Juries: Among the changes to jury trials is the elimination of peremptory challenges. Traditionally, an accused person can use their discretion to challenge (or exclude) a potential juror without having to provide an explanation. 

Re-election: The right to re-elect mode of trial is now 60 days prior to the first day appointed to trial, as of right, as opposed to 14 days.

Reclassification: The bill has changed 118 offences to hybrid offences, where the Crown can elect to proceed either by summary conviction or indictment. The default maximum penalty for summary convictions is now 2 years, as opposed to 6 months. Meanwhile, the limitation period for all summary conviction offences is now 12 months, meaning that police have 12 months instead of 6 to lay a charge.

Remote Appearances: The bill has codified the ability of an accused person or witness to appear in court by way of either phone of videoconference, so long as arrangements are made in advance and the court finds that it is appropriate in the circumstances.

Intimate Partner Violence: The new definition of domestic violence has been incorporated into the Criminal Code. The changes include new maximum penalties for offences of intimate partner violence, and codifies the sentencing principles of denunciation and deterrence in such cases. (There are further changes that deal with bail in cases of intimate partner violence, which come into force in December.)
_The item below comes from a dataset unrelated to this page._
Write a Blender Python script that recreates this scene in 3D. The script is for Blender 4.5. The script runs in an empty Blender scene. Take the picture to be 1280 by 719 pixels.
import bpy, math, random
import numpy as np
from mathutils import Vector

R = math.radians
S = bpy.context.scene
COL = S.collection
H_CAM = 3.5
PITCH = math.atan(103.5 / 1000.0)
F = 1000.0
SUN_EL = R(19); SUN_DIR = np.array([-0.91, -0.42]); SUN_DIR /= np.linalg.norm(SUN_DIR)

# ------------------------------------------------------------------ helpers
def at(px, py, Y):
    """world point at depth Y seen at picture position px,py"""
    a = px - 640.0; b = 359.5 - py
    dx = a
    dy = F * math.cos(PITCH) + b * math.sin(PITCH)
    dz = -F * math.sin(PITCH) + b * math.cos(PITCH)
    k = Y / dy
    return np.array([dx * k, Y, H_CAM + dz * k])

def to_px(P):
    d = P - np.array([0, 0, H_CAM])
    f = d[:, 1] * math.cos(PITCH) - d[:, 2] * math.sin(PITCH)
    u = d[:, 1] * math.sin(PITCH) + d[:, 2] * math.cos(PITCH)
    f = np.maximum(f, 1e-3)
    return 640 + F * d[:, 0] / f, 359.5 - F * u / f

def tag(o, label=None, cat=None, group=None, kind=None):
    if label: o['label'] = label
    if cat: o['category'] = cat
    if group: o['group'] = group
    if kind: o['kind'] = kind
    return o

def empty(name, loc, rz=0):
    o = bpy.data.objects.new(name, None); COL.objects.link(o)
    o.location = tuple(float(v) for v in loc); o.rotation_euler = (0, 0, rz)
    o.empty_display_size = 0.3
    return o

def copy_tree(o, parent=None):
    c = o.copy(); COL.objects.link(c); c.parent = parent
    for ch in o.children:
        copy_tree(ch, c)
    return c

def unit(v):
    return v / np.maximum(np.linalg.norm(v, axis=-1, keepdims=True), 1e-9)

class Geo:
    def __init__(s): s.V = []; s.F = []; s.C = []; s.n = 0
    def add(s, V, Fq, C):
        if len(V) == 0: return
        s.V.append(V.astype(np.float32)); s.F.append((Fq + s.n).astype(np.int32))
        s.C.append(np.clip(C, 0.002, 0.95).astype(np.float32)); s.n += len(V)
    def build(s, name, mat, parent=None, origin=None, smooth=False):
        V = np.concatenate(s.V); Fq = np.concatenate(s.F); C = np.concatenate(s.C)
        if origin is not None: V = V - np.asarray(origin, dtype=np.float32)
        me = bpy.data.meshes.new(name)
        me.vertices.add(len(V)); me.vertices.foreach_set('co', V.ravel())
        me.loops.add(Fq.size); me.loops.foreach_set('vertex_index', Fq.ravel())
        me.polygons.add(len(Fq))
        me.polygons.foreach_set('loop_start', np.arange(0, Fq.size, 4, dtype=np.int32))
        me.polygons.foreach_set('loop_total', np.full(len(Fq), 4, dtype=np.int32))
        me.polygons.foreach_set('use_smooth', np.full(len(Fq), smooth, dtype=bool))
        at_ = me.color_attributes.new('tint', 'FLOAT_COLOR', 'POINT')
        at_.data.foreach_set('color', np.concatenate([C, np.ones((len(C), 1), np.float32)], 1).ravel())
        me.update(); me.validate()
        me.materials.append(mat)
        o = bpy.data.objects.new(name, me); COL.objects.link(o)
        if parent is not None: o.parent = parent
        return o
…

Many of these changes were proposed with the intent to streamline efficiency in the courts, reduce delay and promote fairness. It remains to be seen what the actual impact will be, and whether in the meantime some of the changes will be subject to a constitutional challenge.

Keep in mind that there many other parts to this bill, relating to administration of justice offences, judicial case management, the Youth Criminal Justice Act and ‘efficiency measures’ and more, some of which will come into force in December, 2019. The entire text of the bill can be found here.

As always, this blog post is intended for information and not legal advice.